Yunanistan'ın Türk Kimliğini İnkârı

Dr. Sadık Ahmet yine aynı başlıklı yazısının “Türk Kimliğinin İnkarı” alt başlığında şu açıklamaları yaptı:

"Ana dilinin Türkçe olması, gelenek-görenekler, din ile milli varlıklar, azınlığın Türk olduğunu açıkça ortaya koyar. Yunan devlet yetkilileri ile yönetimin her kademesinde toplumun ırkı inkar edilerek yalnız Müslüman olduğu ileri sürülüyor. Daha da ileri gidilerek toplumun ırkının Yunan olduğunu dahi söyleme cüreti gösteriyorlar. Bu iddiaların savunulabilmesi için 1928’de kurulan ‘Gümülcine Türk Gençler Birliği’, 1936’da kurulan ‘Batı Trakya Türk Öğretmenler Birliği’ ve daha sonra kurulan ‘İskeçe Türk Birliği’ kapatılarak, Batı Trakya’da Türk yok, Türk sadece Türk vatandaşlığını ifade eder fikrinden hareketle Bidayet, İstinaf ve daha sonra da Temyiz Mahkemesi kararları ile birliklerin kapatılmasını onayladı."

Yunan devletinin bu uygulaması ise İnsan Haklarının ve Temel Özgürlüklerin Korunmasına İlişkin Sözleşmenin 14’üncü maddesine aykırıydı.
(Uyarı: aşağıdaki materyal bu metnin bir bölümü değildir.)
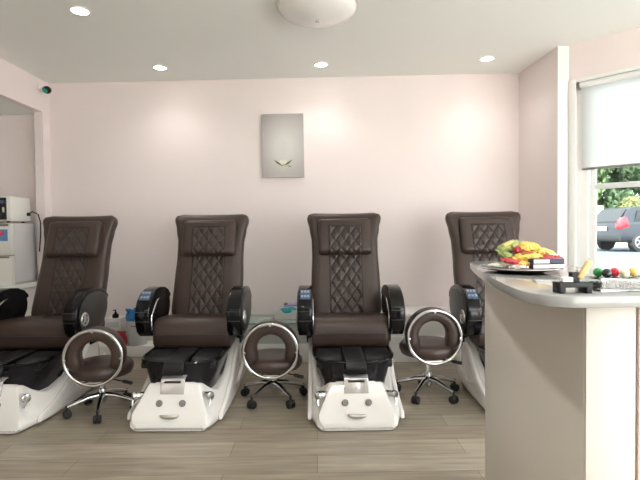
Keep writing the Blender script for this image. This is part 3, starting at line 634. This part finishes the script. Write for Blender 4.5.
tb = thing('tissue_box', 'white open box with a teal packet on the glass topped ledge', 'box', (-.275, 4.38, .361))
b = B(); b.box((0, 0, .0035), (.215, .14, .005), .001)
for s in (-1, 1): b.box((s * .105, 0, .045), (.005, .14, .085), .001)
b.box((0, .0675, .045), (.21, .005, .085), .001); b.prism([(-.107, 0), (.107, 0), (.107, .085), (.055, .085), (.045, .062), (.0, .055), (-.03, .065), (-.04, .085), (-.107, .085)], 'y', -.07, -.065); obj('carton', b, 'card', tb)
tw = thing('wipes_packet', 'teal packet lying inside the white open box', 'packet', (-.255, 4.385, .368))
b = B(); b.box((.0, -.01, .047), (.16, .10, .085), .03, 4); b.ball((.03, -.03, .07), .045, (1.1, .8, .7)); obj('pack', b, 'teal', tw)
lv = thing('lavender_packet', 'lavender and dark packet on top of the teal packet', 'packet', (-.245, 4.385, .477))
b = B(); b.box((.02, 0, .010), (.14, .09, .020), .006, rot=(.05, -.04, 0)); obj('pack', b, 'lav', lv)
b = B(); b.box((-.035, -.0, .018), (.035, .08, .012), .003); obj('flap', b, 'navy', lv)

# ------------------------------------------------------------------ reception desk
HT = 1.05
dk = thing('reception_desk', 'pale reception desk with a curved grey glossy countertop', 'desk', (0, 0, 0))
body = [(.605, 1.05), (.722, 1.05), (1.25, 1.05), (1.25, 1.22), (.90, 1.26), (.94, 1.95), (.706, 1.95)]
b = B(); b.prism(body, 'z', .0, HT - .028, .004); obj('body', b, 'desk', dk)
b = B(); b.prism([(.607, 1.044), (.720, 1.044), (.720, 1.05), (.607, 1.05)], 'z', .0, HT - .03, .0015); obj('front_panel', b, 'desk', dk)
b = B(); b.prism([(.7245, 1.040), (1.25, 1.040), (1.25, 1.05), (.7245, 1.05)], 'z', .0, HT - .03, .0015); obj('side_panel', b, 'deskpink', dk)
def bez(p, n=14):
    out = []
    for i in range(n + 1):
        u = i / n; q = [Vector(v) for v in p]
        while len(q) > 1: q = [q[k].lerp(q[k + 1], u) for k in range(len(q) - 1)]
        out.append((q[0].x, q[0].y))
    return out
top = [(1.25, .985), (.60, .985)] + bez([(.575, .985), (.50, .985), (.462, 1.03), (.485, 1.16)], 12) + bez([(.49, 1.20), (.53, 1.50), (.60, 1.78), (.640, 1.93)], 12) + bez([(.645, 1.95), (.665, 2.02), (.72, 2.03), (.80, 2.03)], 8) + [(.98, 2.03), (.94, 1.40), (.91, 1.27), (1.25, 1.25)]
b = B(); b.prism(top, 'z', HT - .026, HT, .004, 2, 50); obj('countertop', b, 'counter', dk)

# candy plate
pl = thing('candy_plate', 'dark round plate of sweets on the grey countertop', 'plate', (.672, 1.53, HT + .001))
b = B(); b.lathe([(.001, 0), (.07, 0), (.085, .004), (.128, .012), (.130, .015), (.126, .016), (.085, .008), (.001, .005)], seg=48); obj('dish', b, 'gloss', pl)
b = B(); b.ring((0, 0, .015), .129, .0018, 48, 6, 'z'); obj('rim', b, 'chrome', pl)
def sweet(name, label, cat, loc, size, rot, m, m2=None, crimp=True, group=None):
    """a filled wrapper: puffed body with two crimped fins"""
    t = thing(name, label, cat, loc, 0, group); t.rotation_euler = rot
    L, W, T = size; b = B(); rings = []; rnd = random.Random(label)
    for i in range(13):
        u = i / 12 * 2 - 1; k = math.sqrt(max(0, 1 - u ** 4)); row = []
        for j in range(16):
            q = 2 * PI * j / 16; wob = 1 + rnd.uniform(-.17, .17)
            row.append((u * L * .42, W / 2 * (.70 + .3 * k) * math.copysign(abs(math.cos(q)) ** .7, math.cos(q)) * wob, T / 2 * max(.10, k) * math.copysign(abs(math.sin(q)) ** .8, math.sin(q)) * wob))
        rings.append(row)
    b.loft(rings); o = obj('wrapper', b, m, t)
    if crimp:
        for s in (-1, 1):
            b = B(); n = 7; P = [(s * L * .41, -W * .38 + i * W * .76 / (n - 1), (.0012 if i % 2 else -.0012)) for i in range(n)]; Q = [(s * L * .52, y * 1.18, z * 2.2) for _, y, z in P]
            rs = [[Vector(p) + Vector((0, 0, .0006)), Vector(q) + Vector((0, 0, .0006)), Vector(q) - Vector((0, 0, .0006)), Vector(p) - Vector((0, 0, .0006))] for p, q in zip(P, Q)]
            b.loft(rs); obj('crimp', b, m, t)
    if m2: b = B(); b.box((0, -W * .1, T * .5), (L * .42, W * .42, .003), .001); obj('print_patch', b, m2, t)
    return t
Zp = HT + .012
gp = 'yellow wrapped sweets heaped on the plate'
sweet('green_sweet', 'olive green wrapped sweet tilting up at the left of the heap', 'candy', (.632, 1.53, Zp + .072), (.080, .036, .024), (.35, -.42, .12), 'green', 'gold')
sweet('green_sweet', 'small olive wrapped sweet at the foot of the green one', 'candy', (.612, 1.50, Zp + .044), (.046, .030, .022), (.2, .2, .3), 'green')
YS = [((.695, 1.520, Zp + .070), (.075, .045, .030), (.3, .05, .2), 'yellow', 'yellow wrapped sweet at the very top of the heap'), ((.668, 1.475, Zp + .041), (.085, .036, .026), (.25, -.12, -.05), 'yellow', 'yellow wrapped sweet with red lettering at the front of the heap'),
      ((.746, 1.515, Zp + .050), (.070, .042, .026), (.2, .25, -.2), 'gold', 'golden wrapped sweet sloping down at the right of the heap'), ((.650, 1.465, Zp + .018), (.055, .034, .022), (.1, .0, .3), 'gold', 'golden wrapped sweet low at the front beside the white boxes'), ((.715, 1.592, Zp + .046), (.080, .045, .030), (-.1, .1, .5), 'yellow', 'yellow wrapped sweet at the back of the heap')]
for l, s, r, m, lb in YS: sweet('yellow_sweet', lb, 'candy', l, s, r, m, 'red' if 'lettering' in lb else None, True, gp)
RS = [((.617, 1.465, Zp + .027), (.070, .024, .018), (.2, .18, .05), 'long red wrapped sweet pointing left at the edge of the plate'), ((.655, 1.51, Zp + .061), (.030, .026, .022), (0, 0, 0), 'small round red sweet beside the green wrapper'),
      ((.722, 1.47, Zp + .036), (.062, .030, .020), (.2, -.05, .1), 'red wrapped sweet lying on the white boxes'), ((.764, 1.50, Zp + .036), (.055, .030, .020), (.2, .1, -.2), 'red wrapped sweet at the right edge of the heap')]
for l, s, r, lb in RS: sweet('red_sweet', lb, 'candy', l, s, r, 'red', 'card' if 'wrapped sweet at' in lb else None, True, 'red wrapped sweets heaped on the plate')
sweet('clear_sweet', 'clear wrapped sweet lying flat at the left rim of the plate', 'candy', (.592, 1.50, Zp + .012), (.070, .040, .016), (0, .05, .3), 'clear', 'green', True)
sweet('clear_sweet', 'pale printed sweet tucked below the long red one', 'candy', (.632, 1.455, Zp + .010), (.055, .034, .015), (0, 0, -.3), 'clear', 'red', True)
def carton(label, loc, d, rz, m, m2):
    t = thing('sweet_box', label, 'box', loc, rz, 'small sweet boxes on the plate')
    b = B(); b.box((0, 0, d[2] / 2), d, .0015); obj('box', b, m, t)
    b = B(); b.box((0, -d[1] / 2 - .0004, d[2] / 2), (d[0] * .94, .001, d[2] * .8)); obj('front_label', b, m2, t)
carton('lower small white box at the front of the sweet plate', (.692, 1.452, HT + .0175), (.052, .045, .0150), 0, 'navy', 'card')
carton('upper small white box resting on the lower white box', (.692, 1.452, HT + .033), (.052, .045, .0150), .03, 'navy', 'card')
carton('lower dark box with pale label at the right of the plate', (.748, 1.462, HT + .0175), (.050, .045, .0150), -.1, 'navy', 'clear')
carton('upper navy box at the right of the sweet plate', (.746, 1.462, HT + .033), (.046, .045, .0150), -.05, 'navy', 'navy')

# small black stand with cards
sn = thing('card_stand', 'small black arched stand near the front edge of the countertop', 'stand', (.571, 1.032, HT + .0005))
b = B(); b.prism([(-.036, 0), (-.023, 0), (-.023, .013), (.023, .013), (.023, 0), (.036, 0), (.036, .024), (-.036, .024)], 'y', -.012, .022, .0015); obj('arch', b, 'satin', sn)
b = B(); b.box((.008, .012, .034), (.018, .016, .022), .002); obj('clip_block', b, 'rubber', sn)
wc = thing('white_card', 'small white card lying on the black stand', 'card', (.556, 1.032, HT + .0255)); b = B(); b.box((0, 0, .005), (.022, .014, .010), .001); obj('card_face', b, 'card', wc)
gs = thing('gold_strip', 'slanted tan strip leaning out of the black stand', 'strip', (.595, 1.037, HT + .046)); gs.rotation_euler = (0, math.radians(-58), 0)
b = B(); b.box((.006, 0, 0), (.046, .012, .012), .002); obj('strip_face', b, 'tan', gs)
gc = thing('grey_card', 'small grey card upright behind the black stand', 'card', (.600, 1.063, HT + .001)); b = B(); b.box((0, 0, .024), (.010, .012, .048), .001, rot=(0, .05, 0)); obj('card_face', b, 'bin', gc)

# clear acrylic box with beads, glass balls on top
ab = thing('acrylic_box', 'clear acrylic box of brown beads at the right of the countertop', 'box', (.705, 1.085, HT))
b = B(); b.box((0, 0, .003), (.135, .09, .004), .001); b.box((0, 0, .0285), (.135, .09, .003), .001)
for s in (-1, 1): b.box((s * .066, 0, .016), (.003, .09, .0225)); b.box((0, s * .0435, .016), (.129, .003, .0225))
obj('case', b, 'acry', ab)
bb = B(); rr = random.Random(5)
for k in range(260):
    bb.ball((rr.uniform(-.056, .056), rr.uniform(-.034, .034), .0095 + rr.choice((0, 0, .004)) ), rr.uniform(.0028, .0038), seg=6)
bd = obj('bead_filling', bb, 'bead'); bd.location = (.705, 1.085, HT); tag(bd, 'brown and silver beads filling the clear acrylic box', 'beads', kind='stuff')
for x, y, m, lb in ((.655, 1.080, 'bgreen', 'green glass ball on the acrylic box'), (.661, 1.057, 'bblack', 'black glass ball on the acrylic box'), (.690, 1.075, 'bred', 'red glass ball on the acrylic box'), (.700, 1.055, 'bcream', 'cream glass ball on the acrylic box'), (.736, 1.078, 'bgold', 'amber glass ball on the acrylic box')):
    g = thing('glass_ball', lb, 'ornament', (x, y, HT + .0302), 0, 'coloured glass balls on the acrylic box')
    b = B(); b.ball((0, 0, .0105), .0105, seg=24); obj('ball', b, m, g)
1989 ve 1990 yıllarında Batı Trakya Türklerini Yunan meclisinde bağımsız olarak temsil eden Sadık Ahmet, 1991 yılında Batı Trakya Türklerinin ilk ve tek siyasi partisi, Dostluk, Eşitlik ve Barış Partisi’ni (DEB) kurdu. Yunanistan o dönemde Ahmet’in demokratik hareketini engellemek için hem siyasî partilere hem de bağımsız adaylara yüzde 3’lük bir seçim barajı getirdi. Dr. Sadık Ahmet henüz 48 yaşındayken Batı Trakya’daki Türk azınlığının haklarının güvence altına alındığı Lozan Barış Antlaşmasının imzalandığı 72. yıl dönümünde 24 Temmuz 1995 tarihinde Gümülcine’nin Susurköy mevkinde şaibeli bir trafik kazasında aracına traktör çarpması sonucunda yaşamını yitirdi. Kazanın üzerinden geçen 26 yılda ailenin ve Türk toplumunun tüm taleplerine rağmen yaşanan kazaya dair ciddi bir soruşturma yapılmadı. 2015 yılında Dostluk Eşitlik Barış (DEB) Partisi Genel Merkezi’ne yapılan bir saldırıda kazanın gerçekleştiği aracın kimliği belirsiz kişilerce çalınması nedeniyle de teknik bir soruşturma yapılabilmesi imkansız hale geldi.

Hem DEP yöneticilerinin hem de Sadık Ahmet’in ailesinin aracın ve hırsızların bulunması için yaptıkları tüm başvurulara sessiz kalan Yunan makamları, 25 yıldır kazanın basit bir traktör çarpması olduğu iddiasında ısrar ediyorlar.

Sadık Ahmet “Batı Trakya’da Yaşayan Türk Toplumunun Şikayetleri ve İstekleri” yazısını şu sözlerle bitirdi.

"Batı Trakya Türk’ünün de doğup büyüdüğü yerde insanca yaşama hakkına, ırkına diline,dinine,gelenek ve göreneğine,eşit vatandaş gibi yaşamasına saygı duyulmasını istiyor ve bekliyoruz."

Yunanistan’ın “Türk” İnkârı Günümüzde de Devam Etmektedir!

Türk köylerine "Pomak köyleri", azınlık çocuklarına da "Yunan çocukları" denmekte. Avrupa İnsan Hakları Mahkemesi'nin 2008'de Yunanistan aleyhine verdiği kararda, derneklerin isimlerinde "Türk" sözcüğünü taşıma hakları bulunduğunu hükme bağlamasına rağmen Yunanistan bu hakkı günümüzde Türklere hala tanımamakta direniyor.